* Begin *
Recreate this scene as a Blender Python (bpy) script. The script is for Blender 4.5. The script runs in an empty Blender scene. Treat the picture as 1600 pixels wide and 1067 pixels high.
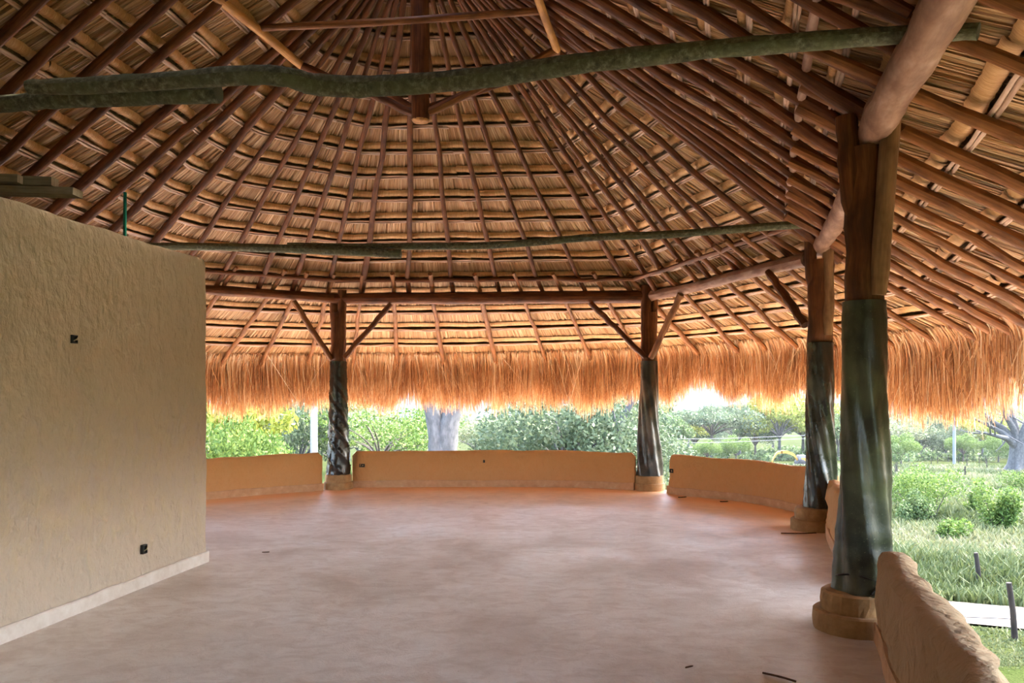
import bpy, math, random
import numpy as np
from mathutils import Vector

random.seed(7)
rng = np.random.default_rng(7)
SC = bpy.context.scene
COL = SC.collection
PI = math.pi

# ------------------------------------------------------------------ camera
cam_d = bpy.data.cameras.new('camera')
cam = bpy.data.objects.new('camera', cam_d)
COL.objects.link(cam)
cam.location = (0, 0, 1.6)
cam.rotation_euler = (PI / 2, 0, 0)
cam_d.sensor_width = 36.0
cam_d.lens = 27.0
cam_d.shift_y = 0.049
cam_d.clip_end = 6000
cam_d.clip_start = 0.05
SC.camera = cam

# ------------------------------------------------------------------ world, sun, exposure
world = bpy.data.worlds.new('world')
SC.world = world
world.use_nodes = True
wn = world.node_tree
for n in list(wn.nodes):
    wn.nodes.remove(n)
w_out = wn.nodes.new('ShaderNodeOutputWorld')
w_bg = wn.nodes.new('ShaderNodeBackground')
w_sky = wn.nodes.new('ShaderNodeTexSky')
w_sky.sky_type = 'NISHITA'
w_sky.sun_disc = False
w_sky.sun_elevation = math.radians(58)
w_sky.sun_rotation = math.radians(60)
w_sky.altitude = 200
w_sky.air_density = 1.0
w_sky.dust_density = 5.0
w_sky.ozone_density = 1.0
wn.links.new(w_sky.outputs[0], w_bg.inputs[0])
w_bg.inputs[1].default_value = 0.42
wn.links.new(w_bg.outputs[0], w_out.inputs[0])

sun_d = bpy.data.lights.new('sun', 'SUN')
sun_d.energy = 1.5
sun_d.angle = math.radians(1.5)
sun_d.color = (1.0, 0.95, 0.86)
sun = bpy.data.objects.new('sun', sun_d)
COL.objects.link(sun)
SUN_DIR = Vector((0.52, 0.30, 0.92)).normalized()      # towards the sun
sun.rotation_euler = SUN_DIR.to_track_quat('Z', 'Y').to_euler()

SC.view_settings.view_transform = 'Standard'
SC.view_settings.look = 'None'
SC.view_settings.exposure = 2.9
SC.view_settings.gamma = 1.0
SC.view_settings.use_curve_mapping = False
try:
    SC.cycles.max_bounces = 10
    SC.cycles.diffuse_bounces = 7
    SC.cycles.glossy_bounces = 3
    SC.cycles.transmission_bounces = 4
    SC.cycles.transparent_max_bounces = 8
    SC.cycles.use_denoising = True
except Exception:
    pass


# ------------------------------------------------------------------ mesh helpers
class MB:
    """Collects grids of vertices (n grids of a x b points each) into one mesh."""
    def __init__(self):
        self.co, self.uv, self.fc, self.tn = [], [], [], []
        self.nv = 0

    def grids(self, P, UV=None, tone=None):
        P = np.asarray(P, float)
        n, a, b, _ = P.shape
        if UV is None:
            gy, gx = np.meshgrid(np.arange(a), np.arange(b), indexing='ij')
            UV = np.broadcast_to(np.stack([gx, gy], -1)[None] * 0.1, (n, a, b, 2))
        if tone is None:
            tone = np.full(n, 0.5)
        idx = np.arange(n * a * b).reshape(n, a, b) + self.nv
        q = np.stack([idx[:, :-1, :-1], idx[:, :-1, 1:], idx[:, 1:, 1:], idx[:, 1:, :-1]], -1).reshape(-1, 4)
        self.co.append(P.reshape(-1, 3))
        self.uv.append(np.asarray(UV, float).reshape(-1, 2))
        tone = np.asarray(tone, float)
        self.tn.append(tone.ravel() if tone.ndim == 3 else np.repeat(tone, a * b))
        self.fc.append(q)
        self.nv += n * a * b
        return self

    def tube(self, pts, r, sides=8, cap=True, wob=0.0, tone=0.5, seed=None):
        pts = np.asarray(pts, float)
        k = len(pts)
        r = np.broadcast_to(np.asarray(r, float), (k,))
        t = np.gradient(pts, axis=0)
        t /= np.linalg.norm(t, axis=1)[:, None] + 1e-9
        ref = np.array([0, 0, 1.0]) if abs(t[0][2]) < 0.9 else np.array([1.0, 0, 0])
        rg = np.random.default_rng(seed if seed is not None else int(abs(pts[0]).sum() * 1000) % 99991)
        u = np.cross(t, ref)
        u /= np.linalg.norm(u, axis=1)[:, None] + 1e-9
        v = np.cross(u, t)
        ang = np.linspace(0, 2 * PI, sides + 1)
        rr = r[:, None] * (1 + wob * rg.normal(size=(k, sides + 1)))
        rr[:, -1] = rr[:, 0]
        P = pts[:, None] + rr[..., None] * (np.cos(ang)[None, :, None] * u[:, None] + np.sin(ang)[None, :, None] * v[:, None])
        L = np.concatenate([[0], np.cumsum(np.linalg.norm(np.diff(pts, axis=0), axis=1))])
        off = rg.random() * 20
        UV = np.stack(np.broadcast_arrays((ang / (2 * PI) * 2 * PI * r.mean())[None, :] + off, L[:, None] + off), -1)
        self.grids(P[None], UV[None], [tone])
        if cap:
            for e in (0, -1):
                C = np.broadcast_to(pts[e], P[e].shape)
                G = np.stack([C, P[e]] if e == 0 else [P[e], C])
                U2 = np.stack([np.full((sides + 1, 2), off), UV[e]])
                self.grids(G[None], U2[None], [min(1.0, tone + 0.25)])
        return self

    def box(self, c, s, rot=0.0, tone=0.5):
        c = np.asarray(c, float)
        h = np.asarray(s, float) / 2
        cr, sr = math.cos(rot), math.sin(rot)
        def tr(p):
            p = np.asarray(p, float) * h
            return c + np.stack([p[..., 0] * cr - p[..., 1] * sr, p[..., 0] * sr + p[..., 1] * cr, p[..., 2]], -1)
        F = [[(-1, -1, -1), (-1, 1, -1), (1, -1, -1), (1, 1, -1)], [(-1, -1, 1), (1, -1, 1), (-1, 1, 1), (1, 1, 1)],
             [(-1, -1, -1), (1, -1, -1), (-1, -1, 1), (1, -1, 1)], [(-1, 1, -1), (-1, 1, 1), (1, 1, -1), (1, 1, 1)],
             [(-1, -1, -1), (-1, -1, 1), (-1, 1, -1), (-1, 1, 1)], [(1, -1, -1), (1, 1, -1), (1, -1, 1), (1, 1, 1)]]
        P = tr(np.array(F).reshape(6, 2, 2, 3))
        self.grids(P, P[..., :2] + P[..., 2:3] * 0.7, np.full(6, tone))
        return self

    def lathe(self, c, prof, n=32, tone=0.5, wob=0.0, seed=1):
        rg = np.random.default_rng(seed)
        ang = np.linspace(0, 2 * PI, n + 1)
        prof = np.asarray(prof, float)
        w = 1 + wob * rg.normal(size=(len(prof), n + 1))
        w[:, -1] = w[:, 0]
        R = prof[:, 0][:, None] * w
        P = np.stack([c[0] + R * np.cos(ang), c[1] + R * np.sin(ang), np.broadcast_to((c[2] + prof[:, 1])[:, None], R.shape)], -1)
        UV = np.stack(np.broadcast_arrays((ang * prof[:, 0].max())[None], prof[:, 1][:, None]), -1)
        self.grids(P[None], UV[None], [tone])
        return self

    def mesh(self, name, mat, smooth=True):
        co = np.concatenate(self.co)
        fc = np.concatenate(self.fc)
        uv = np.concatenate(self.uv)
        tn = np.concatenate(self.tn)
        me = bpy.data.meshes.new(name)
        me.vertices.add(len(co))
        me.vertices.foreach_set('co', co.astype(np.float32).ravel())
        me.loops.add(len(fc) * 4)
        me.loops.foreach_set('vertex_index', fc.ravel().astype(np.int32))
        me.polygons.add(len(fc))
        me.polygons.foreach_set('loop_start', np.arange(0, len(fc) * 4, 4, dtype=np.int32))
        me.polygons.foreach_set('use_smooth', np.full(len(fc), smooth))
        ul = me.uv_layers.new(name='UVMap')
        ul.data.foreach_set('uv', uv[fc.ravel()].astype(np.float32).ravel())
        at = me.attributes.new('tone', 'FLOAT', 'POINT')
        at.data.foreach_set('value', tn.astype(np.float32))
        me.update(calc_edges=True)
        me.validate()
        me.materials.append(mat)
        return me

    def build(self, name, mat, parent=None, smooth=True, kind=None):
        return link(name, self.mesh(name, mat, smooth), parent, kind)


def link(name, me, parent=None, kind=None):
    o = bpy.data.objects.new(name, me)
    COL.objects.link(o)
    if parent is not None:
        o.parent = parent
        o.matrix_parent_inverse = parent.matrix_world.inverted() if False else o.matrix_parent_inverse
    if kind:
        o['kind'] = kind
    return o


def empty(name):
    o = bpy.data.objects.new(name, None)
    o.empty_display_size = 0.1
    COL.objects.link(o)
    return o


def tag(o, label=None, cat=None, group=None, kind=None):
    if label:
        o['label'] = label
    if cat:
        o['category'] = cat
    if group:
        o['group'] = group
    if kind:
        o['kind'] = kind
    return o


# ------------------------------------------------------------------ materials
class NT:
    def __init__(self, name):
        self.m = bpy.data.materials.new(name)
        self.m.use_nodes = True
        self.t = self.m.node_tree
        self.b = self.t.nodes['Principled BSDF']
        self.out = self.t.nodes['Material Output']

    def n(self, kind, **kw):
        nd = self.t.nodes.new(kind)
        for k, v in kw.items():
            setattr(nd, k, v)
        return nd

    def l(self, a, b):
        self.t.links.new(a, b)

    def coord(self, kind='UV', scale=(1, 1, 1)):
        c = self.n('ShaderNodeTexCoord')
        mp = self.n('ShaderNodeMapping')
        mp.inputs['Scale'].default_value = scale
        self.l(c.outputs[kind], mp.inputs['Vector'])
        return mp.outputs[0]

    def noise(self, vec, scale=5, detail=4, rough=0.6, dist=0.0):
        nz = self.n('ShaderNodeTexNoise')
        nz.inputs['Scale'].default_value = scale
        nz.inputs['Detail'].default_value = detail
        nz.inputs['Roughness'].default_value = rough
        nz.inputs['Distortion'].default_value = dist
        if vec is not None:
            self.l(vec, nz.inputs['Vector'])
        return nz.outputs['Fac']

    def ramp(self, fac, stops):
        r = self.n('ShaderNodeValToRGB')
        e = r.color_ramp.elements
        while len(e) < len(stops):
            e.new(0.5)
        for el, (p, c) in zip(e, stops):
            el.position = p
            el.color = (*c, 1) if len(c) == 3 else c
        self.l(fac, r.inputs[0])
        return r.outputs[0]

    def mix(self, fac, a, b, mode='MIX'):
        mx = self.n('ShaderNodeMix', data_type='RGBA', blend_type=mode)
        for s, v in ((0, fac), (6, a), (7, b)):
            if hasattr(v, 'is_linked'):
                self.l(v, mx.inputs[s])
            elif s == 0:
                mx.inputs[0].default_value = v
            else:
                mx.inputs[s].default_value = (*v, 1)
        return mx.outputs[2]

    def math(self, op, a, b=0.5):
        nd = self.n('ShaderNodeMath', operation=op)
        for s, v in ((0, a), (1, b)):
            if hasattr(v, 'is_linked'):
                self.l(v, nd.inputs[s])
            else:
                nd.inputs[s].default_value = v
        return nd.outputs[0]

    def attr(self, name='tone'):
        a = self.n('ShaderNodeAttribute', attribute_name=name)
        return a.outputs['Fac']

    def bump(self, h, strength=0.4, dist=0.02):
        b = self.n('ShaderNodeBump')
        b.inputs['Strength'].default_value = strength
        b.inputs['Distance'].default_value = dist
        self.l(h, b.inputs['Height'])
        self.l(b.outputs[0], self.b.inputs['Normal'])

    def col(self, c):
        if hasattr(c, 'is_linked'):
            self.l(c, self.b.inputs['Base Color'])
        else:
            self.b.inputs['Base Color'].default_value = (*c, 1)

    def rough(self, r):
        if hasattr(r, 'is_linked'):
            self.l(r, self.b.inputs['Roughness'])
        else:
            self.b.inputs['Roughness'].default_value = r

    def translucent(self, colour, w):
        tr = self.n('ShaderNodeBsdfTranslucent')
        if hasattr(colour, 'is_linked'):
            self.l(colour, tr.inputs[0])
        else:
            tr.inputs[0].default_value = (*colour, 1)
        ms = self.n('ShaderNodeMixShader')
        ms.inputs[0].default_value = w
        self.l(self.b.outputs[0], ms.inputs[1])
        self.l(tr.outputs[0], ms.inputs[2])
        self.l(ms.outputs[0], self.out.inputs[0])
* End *
* Begin *
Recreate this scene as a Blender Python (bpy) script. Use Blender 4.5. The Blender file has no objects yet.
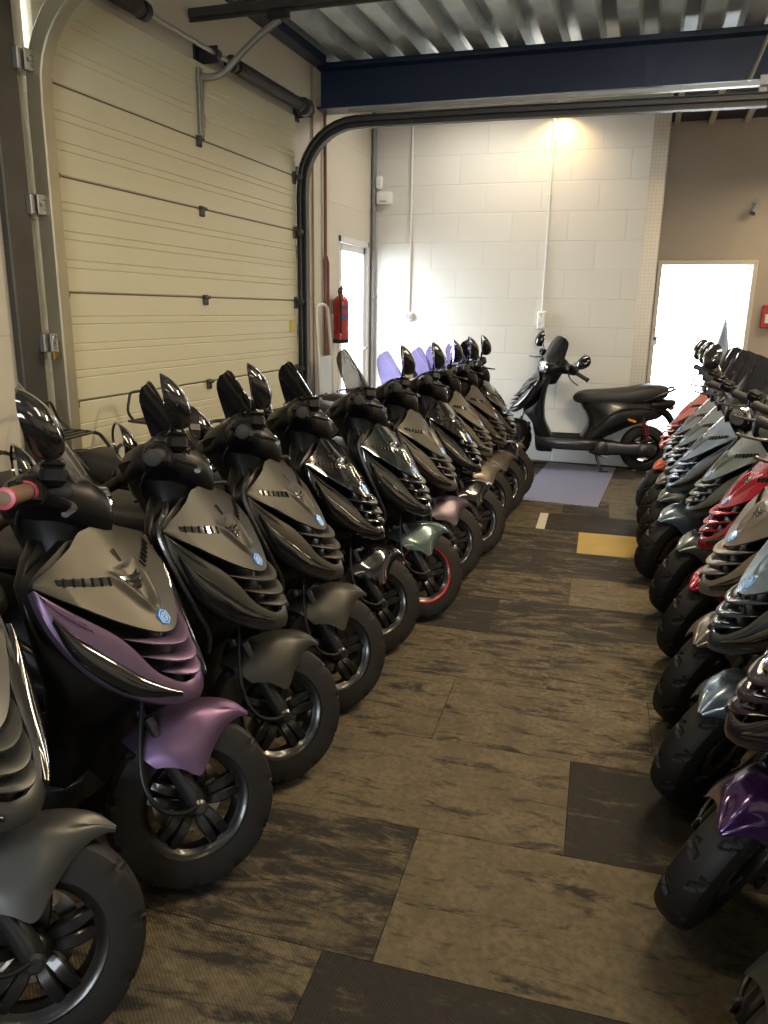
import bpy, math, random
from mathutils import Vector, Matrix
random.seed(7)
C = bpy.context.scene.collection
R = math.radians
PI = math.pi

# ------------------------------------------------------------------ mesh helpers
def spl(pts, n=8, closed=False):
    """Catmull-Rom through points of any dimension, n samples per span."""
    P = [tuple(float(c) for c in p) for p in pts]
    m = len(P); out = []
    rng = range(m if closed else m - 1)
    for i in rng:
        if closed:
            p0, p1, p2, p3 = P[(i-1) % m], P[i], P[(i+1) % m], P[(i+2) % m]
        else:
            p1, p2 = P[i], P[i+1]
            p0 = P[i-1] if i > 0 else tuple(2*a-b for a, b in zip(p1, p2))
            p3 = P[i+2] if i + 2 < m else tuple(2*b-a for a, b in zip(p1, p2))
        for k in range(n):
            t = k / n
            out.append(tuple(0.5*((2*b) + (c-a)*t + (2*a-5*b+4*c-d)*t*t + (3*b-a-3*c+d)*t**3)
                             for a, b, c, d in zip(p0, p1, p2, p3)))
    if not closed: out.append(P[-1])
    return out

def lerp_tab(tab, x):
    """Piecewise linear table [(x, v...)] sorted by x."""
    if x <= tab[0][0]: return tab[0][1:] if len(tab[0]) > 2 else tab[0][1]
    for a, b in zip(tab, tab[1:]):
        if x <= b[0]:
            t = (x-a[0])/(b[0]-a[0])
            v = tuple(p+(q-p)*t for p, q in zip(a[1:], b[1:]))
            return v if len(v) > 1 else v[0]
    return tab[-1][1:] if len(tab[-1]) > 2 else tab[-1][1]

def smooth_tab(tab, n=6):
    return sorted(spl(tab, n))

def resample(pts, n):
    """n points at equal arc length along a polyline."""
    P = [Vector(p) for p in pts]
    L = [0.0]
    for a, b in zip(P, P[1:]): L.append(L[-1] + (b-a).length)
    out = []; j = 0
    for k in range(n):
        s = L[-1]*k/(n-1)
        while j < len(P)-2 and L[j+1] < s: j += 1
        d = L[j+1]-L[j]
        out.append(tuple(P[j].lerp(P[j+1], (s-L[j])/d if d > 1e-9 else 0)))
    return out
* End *
Your objective.
Starting at the line that contains "Recreate this scene as a Blender Python (bpy) script. The" and ending at the line that contains "SC.camera = cam", give the lines again exactly. Do not include the pictures.

Task answer.
Recreate this scene as a Blender Python (bpy) script. The script is for Blender 4.5. The script runs in an empty Blender scene. Treat the picture as 1600 pixels wide and 1067 pixels high.
import bpy, math, random
import numpy as np
from mathutils import Vector

random.seed(7)
rng = np.random.default_rng(7)
SC = bpy.context.scene
COL = SC.collection
PI = math.pi

# ------------------------------------------------------------------ camera
cam_d = bpy.data.cameras.new('camera')
cam = bpy.data.objects.new('camera', cam_d)
COL.objects.link(cam)
cam.location = (0, 0, 1.6)
cam.rotation_euler = (PI / 2, 0, 0)
cam_d.sensor_width = 36.0
cam_d.lens = 27.0
cam_d.shift_y = 0.049
cam_d.clip_end = 6000
cam_d.clip_start = 0.05
SC.camera = cam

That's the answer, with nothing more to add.